Given a differential equation
$$ x y''(x) - (1 - x^2) y'(x) - (1 + x) y(x) = 0 $$
and a solution $ y_1(x) = 1 - x $, we were asked to compute the Wronskian for a second independent $ y_2(x) $ which satisfies $ y(0) = 0, y''(0) = 1 $.
My attempt: When I try to plug in the given conditions $ y_2(x) $ back into the differential equation I get:
$$ 0 \cdot y_2''(0) - (1 - 0^2) y_2'(0) - (1 + 0) y(0) = 0 $$
which simplifies to $ y_2'(0) = 0 $. This means then that if both $ y_2(0) = y_2'(0) = 0 $ then the Wronskian should be zero, which I thought would mean that the solutions are not independent. Am I missing something?

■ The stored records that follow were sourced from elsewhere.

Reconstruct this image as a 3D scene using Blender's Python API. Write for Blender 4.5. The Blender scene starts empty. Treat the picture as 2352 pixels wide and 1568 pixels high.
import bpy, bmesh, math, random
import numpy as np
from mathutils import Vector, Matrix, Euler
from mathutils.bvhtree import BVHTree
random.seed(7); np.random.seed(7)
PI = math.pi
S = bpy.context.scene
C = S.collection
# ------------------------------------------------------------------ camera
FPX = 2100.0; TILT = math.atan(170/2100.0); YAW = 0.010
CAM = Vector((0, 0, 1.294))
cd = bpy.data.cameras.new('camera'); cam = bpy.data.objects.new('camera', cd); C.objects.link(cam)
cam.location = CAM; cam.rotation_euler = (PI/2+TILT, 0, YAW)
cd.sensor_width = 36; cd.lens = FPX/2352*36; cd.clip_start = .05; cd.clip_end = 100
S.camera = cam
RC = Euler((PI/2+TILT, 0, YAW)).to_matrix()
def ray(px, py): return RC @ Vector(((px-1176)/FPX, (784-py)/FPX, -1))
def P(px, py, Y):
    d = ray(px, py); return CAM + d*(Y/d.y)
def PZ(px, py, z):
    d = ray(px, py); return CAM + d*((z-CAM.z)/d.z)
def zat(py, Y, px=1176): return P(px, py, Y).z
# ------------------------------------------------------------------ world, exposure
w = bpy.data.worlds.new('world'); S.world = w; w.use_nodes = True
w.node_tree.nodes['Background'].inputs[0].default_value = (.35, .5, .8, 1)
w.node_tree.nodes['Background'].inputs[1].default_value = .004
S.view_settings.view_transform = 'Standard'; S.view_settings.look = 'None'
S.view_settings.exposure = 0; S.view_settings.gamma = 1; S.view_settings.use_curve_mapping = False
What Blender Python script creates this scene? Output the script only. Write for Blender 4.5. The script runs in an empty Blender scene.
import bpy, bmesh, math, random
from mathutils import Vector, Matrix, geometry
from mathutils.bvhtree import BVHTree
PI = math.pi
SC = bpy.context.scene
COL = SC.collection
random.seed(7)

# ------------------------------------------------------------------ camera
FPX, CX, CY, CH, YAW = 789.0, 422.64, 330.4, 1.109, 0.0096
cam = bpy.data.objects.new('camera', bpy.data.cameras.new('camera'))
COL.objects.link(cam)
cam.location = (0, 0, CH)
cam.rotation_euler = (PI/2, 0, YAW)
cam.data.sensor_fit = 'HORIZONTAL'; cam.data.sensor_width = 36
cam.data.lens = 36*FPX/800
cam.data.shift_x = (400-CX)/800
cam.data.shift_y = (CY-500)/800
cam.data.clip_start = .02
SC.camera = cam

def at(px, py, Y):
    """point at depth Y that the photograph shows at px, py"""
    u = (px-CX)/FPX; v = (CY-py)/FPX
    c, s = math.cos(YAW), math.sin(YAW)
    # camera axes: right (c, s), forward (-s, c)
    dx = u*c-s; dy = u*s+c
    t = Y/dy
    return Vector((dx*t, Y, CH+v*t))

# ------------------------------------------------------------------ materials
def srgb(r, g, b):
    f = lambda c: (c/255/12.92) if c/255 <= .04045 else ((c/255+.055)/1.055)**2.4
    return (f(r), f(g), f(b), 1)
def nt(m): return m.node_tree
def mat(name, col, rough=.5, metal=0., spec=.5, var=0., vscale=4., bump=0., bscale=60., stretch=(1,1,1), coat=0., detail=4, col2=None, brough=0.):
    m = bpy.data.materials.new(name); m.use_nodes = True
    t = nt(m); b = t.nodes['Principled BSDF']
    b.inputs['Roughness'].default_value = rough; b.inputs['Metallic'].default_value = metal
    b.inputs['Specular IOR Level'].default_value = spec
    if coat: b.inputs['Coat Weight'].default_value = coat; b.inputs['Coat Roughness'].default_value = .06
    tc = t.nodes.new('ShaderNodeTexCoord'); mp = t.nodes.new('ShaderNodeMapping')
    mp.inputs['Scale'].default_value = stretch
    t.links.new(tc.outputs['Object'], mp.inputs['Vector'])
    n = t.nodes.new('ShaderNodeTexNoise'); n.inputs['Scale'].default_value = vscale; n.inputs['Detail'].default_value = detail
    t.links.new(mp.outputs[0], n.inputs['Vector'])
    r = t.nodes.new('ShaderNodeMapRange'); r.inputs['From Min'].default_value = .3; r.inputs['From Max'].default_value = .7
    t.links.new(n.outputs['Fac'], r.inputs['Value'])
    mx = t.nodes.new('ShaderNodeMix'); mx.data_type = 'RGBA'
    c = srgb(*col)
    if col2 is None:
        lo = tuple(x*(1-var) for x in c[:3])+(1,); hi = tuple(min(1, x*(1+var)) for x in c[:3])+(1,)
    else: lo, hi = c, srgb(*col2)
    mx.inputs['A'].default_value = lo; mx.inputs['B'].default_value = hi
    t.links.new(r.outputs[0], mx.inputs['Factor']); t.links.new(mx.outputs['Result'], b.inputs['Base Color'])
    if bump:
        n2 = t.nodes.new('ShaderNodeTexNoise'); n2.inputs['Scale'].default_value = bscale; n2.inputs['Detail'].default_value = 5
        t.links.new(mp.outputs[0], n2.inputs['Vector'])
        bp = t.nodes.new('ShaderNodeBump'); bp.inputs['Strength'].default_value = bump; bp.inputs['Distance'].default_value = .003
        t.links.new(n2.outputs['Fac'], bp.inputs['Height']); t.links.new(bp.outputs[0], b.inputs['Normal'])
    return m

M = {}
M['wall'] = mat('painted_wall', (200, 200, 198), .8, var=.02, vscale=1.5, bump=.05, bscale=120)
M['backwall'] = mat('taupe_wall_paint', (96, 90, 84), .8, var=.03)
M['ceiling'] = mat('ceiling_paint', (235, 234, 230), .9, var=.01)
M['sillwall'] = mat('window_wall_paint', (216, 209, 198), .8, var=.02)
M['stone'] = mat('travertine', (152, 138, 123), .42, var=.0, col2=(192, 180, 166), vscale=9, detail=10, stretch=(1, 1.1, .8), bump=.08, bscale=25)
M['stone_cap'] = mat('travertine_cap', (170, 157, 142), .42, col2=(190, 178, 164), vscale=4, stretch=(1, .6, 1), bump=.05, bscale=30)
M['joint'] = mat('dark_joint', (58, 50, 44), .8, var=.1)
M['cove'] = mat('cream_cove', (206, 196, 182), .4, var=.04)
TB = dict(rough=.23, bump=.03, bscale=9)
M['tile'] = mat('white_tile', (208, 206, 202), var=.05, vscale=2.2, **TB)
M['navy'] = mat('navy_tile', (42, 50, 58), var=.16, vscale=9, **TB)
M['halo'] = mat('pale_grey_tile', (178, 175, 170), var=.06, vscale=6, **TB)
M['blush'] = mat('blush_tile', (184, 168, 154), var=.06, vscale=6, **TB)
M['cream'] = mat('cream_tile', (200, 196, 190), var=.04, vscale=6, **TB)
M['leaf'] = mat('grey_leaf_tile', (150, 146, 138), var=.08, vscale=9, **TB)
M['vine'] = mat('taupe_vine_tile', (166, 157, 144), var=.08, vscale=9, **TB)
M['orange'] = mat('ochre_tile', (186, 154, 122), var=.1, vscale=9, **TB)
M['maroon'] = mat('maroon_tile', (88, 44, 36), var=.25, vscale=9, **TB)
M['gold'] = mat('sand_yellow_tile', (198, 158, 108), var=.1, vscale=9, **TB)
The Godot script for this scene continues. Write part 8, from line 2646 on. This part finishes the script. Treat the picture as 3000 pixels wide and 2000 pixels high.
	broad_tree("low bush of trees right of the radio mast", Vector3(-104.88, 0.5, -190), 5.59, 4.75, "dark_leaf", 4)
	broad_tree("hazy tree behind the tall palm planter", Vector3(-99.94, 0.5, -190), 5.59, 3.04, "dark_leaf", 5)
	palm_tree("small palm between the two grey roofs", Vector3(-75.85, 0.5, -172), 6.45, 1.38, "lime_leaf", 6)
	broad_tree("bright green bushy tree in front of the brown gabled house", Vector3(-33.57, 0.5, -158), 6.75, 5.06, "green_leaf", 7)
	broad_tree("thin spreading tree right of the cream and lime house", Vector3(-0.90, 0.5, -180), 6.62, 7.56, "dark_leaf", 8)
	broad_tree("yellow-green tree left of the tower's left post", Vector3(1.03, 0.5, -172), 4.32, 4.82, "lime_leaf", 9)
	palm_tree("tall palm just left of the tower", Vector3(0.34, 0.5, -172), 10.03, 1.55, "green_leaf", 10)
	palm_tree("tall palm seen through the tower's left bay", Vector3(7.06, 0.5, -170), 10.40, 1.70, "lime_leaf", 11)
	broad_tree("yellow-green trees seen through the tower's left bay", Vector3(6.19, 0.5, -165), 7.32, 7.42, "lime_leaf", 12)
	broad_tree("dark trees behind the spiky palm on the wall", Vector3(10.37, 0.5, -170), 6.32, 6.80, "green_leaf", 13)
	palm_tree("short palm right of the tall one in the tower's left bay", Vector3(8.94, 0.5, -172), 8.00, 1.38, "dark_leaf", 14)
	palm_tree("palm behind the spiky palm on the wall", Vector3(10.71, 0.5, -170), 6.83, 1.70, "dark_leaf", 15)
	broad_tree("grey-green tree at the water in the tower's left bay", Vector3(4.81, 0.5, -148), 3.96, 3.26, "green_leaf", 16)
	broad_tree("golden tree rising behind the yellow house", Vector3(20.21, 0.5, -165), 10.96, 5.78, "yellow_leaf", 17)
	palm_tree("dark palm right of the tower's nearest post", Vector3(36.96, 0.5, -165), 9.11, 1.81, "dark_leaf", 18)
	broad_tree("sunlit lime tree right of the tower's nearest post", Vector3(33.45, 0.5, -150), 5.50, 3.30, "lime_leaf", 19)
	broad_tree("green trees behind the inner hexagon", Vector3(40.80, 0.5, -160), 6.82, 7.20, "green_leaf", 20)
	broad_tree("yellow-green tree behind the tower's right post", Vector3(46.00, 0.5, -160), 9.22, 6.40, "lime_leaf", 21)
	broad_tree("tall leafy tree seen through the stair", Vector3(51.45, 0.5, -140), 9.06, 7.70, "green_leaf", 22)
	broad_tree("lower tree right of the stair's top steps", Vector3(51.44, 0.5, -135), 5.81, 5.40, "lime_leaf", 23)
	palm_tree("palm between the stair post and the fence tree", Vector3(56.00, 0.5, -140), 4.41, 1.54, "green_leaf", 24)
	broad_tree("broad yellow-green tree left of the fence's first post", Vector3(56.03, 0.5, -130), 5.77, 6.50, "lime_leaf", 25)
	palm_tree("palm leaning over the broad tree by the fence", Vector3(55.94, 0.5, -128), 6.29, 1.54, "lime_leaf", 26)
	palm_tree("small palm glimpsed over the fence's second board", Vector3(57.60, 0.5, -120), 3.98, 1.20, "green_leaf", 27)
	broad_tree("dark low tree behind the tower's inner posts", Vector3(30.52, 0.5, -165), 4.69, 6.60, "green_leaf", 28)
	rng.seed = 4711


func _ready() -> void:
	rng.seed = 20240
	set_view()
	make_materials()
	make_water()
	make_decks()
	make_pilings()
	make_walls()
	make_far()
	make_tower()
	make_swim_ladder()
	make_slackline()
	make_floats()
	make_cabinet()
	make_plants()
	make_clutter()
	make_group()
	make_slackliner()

Obviously the second solution, if it exists at all, is not the zero solution, behaves like $\frac{x^2}2$ close to zero. This implies for the Wronski matrix $W[y_1,y_2](x)=(1-x)x+\frac{x^2}2+...=x-\frac{x^2}2+...$
On the other hand we know from Abels theorem $W'/W=-p=\frac1x-x$, so that $$ W[y_1,y_2](x)=Ce^{\ln x-\frac{x^2}2}=Cx e^{-\frac{x^2}2} $$ which would give $C=1$ from the linear term, but is at first glance incompatible with the second term. One would need more terms in the power series expansion of the second solution to see if that resolves.